A quick question related to this, I'm going to reset the entire configuration - does Unraid have a disk utility tool to automate drive formatting? Or is my best bet just to go to the link for each drive and set the file structure individually, also are there any recommended configurations for Format/file structure for setting up VMs? Data Security is not really an issue on these VMs so I don't need encrypted formats.

There is a checkbox and a button to format all unmountable drives at once on the main tab near the bottom. It will apply the default filesystem. You can make changes to the preferred file system globally in settings or on each individual disk.

 

To reset the drive assignments you will need to apply a "new config" in the tools tab.

 

Regarding file systems, there are some major changes in the beta that will apply to versions going forward, are you running 6.8.3 or 6.9 beta?

  • Author
Just now, jonathanm said:

Regarding file systems, there are some major changes in the beta that will apply to versions going forward, are you running 6.8.3 or 6.9 beta?

6.8.3

 

Thanks again for your help!

Are you using all SSD's? It makes a significant difference, in several ways.

  • Author

No - They are all mechanical - 3.5" server drives.

 

2.5" not 3.5"

Edited by iwearshoes
correction

I suspect you will be rather disappointed by the performance, given the slowness of those drives, but they should work ok.

 

If your hardware is rock solid, use BTRFS on everything. However, if the hardware is marginal, or you don't have a proper UPS in place, I'd use XFS. It seems more resilient to hardware crashes.

  • Author

They are 10k rpm drives, so  do you think that will help?, I am aware that in terms of bus I/O and ram speeds this is an 'old' system, however for the tasks these VMs will be performing, I will probably us 5% of the total available storage, and most of the I/O will can be measured in KB, So as long as they will run a super lightweight Debian build that's all I care about.

 

The hardware it's self is all top brand enterprise grade stuff, and the ram and drives are all new, it's just enterprise grade in 2014 - but 40 threads @ over 2.0ghz for under $1000 was hard to pass up.

  • Community Expert
1 hour ago, iwearshoes said:

I used the bios controller to create an independent virtual disk with an independent disk group for each drive.

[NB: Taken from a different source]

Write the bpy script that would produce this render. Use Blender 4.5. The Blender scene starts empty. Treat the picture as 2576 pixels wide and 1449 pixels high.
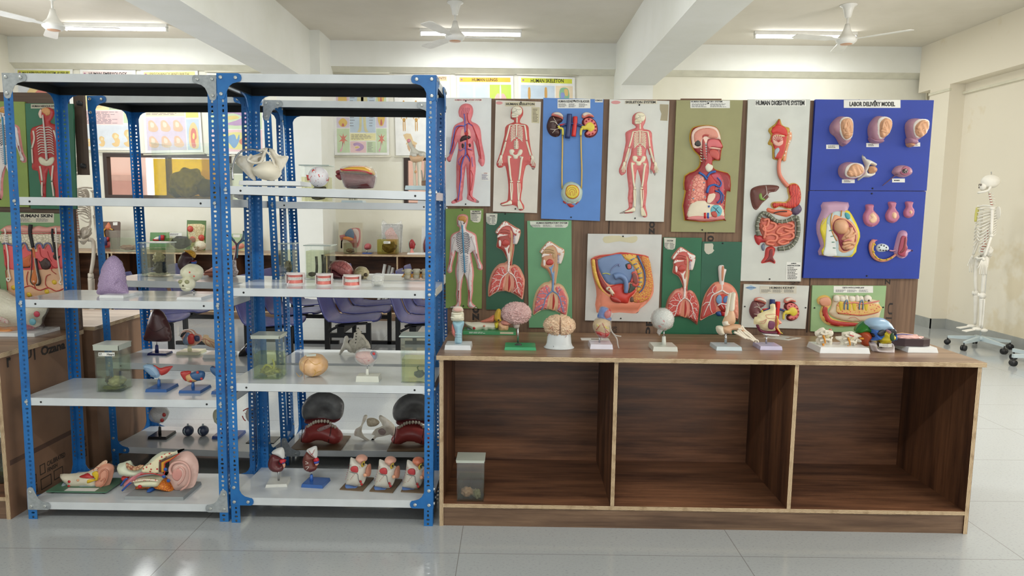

RAID controllers are not recommended and possibly the cause of some of your issues.

  • Author
2 minutes ago, trurl said:

RAID controllers are not recommended and possibly the cause of some of your issues.

Agreed - It's worth my time to see if I can make it work though. There are few alternatives to Unraid that offer the kind of virtualization management I need, at a price I can afford.


If I can make it work as intended I will be happy to share the build notes as well.